Résister comme à l'époque soviétique
L'Occident doit venir davantage en aide aux contestataires, prévient Dagens Nyheter :
«Les personnes qui fuient la dictature doivent pouvoir compter sur un soutien, et celles qui s'insurgent à l'intérieur du pays être soutenues, notamment lorsqu'on les poursuit en justice. Il faut mettre en œuvre tous les moyens qui avaient été déployés aux temps de l'Union soviétique pour venir en aide aux dissidents. A l'époque, on suivait de près ce qu'il advenait d'eux. Il faut donc faire de même aujourd'hui, tout en durcissant les sanctions contre le régime. Car les élections de 2020 manquaient totalement de légitimité. ... Lukachenko doit partir.»

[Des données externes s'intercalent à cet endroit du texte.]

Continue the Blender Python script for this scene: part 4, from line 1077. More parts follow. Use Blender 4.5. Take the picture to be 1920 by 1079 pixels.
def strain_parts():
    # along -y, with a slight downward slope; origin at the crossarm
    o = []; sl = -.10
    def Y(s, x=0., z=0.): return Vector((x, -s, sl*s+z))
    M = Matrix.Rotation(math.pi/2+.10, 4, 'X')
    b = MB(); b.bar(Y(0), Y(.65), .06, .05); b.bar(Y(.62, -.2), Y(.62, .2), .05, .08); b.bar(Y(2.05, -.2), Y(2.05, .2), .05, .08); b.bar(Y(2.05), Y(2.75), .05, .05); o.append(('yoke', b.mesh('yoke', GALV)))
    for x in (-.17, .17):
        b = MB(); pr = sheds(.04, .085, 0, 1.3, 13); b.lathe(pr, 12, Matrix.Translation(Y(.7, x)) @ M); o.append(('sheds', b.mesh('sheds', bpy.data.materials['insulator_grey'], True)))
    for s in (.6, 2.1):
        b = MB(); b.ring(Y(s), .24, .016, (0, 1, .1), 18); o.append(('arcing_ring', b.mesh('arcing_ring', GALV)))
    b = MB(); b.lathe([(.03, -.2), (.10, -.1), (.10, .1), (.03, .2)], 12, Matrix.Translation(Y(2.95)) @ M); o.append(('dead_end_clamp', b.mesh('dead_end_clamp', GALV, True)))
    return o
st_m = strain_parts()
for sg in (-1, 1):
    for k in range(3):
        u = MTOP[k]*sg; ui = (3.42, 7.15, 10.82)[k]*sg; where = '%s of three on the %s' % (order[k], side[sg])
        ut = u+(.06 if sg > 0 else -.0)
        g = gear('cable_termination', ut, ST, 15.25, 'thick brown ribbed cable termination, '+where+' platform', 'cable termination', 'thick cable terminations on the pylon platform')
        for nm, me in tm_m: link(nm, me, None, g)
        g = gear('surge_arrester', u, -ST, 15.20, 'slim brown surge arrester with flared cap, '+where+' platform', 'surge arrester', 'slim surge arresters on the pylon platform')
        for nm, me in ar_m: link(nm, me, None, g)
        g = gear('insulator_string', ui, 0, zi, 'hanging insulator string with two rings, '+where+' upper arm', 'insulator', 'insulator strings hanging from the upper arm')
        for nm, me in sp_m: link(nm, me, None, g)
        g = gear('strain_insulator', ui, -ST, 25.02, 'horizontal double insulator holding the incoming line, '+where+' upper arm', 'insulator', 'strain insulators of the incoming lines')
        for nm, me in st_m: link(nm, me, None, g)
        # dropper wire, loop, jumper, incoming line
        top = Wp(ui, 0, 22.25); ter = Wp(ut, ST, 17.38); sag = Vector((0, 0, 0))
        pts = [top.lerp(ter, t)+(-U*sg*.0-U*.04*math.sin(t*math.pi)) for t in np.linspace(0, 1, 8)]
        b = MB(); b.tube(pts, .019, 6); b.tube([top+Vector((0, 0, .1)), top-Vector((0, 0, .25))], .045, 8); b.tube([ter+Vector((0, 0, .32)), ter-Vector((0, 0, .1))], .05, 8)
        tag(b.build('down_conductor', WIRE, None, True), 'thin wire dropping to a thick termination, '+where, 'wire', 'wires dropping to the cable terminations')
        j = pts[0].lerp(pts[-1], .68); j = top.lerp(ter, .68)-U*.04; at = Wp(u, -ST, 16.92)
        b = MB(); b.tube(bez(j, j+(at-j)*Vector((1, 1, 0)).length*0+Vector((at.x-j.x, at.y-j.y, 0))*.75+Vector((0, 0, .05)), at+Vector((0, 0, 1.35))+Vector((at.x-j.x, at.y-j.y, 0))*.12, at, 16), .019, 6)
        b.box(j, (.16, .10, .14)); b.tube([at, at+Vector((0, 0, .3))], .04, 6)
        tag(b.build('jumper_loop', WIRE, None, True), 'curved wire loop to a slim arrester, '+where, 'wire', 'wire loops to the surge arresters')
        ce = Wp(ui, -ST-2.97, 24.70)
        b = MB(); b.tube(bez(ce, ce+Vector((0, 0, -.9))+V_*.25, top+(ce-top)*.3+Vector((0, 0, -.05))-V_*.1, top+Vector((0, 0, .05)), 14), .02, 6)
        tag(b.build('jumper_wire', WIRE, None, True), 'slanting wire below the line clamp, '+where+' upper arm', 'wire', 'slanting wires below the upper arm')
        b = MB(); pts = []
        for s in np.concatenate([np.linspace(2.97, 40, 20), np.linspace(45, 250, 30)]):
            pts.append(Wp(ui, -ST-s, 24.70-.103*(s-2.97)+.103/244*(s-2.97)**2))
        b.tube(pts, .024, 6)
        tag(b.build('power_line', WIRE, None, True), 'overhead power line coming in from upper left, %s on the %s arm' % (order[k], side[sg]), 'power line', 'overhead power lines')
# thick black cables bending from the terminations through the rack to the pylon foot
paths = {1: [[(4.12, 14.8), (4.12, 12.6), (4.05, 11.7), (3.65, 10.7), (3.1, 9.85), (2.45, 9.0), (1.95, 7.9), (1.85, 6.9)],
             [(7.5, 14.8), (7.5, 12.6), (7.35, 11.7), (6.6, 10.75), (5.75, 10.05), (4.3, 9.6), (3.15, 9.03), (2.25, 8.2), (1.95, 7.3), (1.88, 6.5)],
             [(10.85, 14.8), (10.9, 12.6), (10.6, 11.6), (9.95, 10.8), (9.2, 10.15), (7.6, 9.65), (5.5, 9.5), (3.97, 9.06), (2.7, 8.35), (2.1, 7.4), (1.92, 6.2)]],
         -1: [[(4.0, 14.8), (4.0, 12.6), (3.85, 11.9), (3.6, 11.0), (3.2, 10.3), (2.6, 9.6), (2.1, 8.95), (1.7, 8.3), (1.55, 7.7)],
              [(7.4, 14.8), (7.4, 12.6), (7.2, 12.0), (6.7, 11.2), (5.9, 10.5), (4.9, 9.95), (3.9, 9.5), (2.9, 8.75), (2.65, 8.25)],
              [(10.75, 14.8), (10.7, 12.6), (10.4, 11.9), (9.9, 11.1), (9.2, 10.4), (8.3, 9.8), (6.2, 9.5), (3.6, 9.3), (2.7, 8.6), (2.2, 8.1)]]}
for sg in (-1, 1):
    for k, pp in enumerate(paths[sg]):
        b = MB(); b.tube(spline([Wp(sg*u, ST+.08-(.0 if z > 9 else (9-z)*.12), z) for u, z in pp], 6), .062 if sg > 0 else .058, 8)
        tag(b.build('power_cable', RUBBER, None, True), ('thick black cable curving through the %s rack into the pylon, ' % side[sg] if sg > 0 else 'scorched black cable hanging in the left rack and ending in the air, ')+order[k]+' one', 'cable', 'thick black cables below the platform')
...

Loukachenko entend endosser une autre fonction officielle
Le régime a toute latitude de se transformer comme il l'entend, explique Nezavissamaïa Gazeta :
«Les statistiques le montrent, grâce à l'aide de la Russie, les sanctions prises à ce jour n'ont pas impacté l'économie. Et elles ne déclencheront pas non plus de nouvelle vague de protestation, étant donné que le pouvoir a pris toutes les mesures dissuasives à cet effet - et peut les renforcer en amont du référendum sur une nouvelle Constitution. ... Le pouvoir souhaite ériger au rang de nouvel organe suprême une assemblée populaire pan-bélarusse qui aurait pour mission de contrôler tant le président que le parlement et le gouvernement. Si le oui l'emporte au référendum, Loukachenko devrait diriger cette assemblée. C'est pourquoi le pouvoir ne tolère aucun vent contraire susceptible de venir troubler ses projets de réforme.»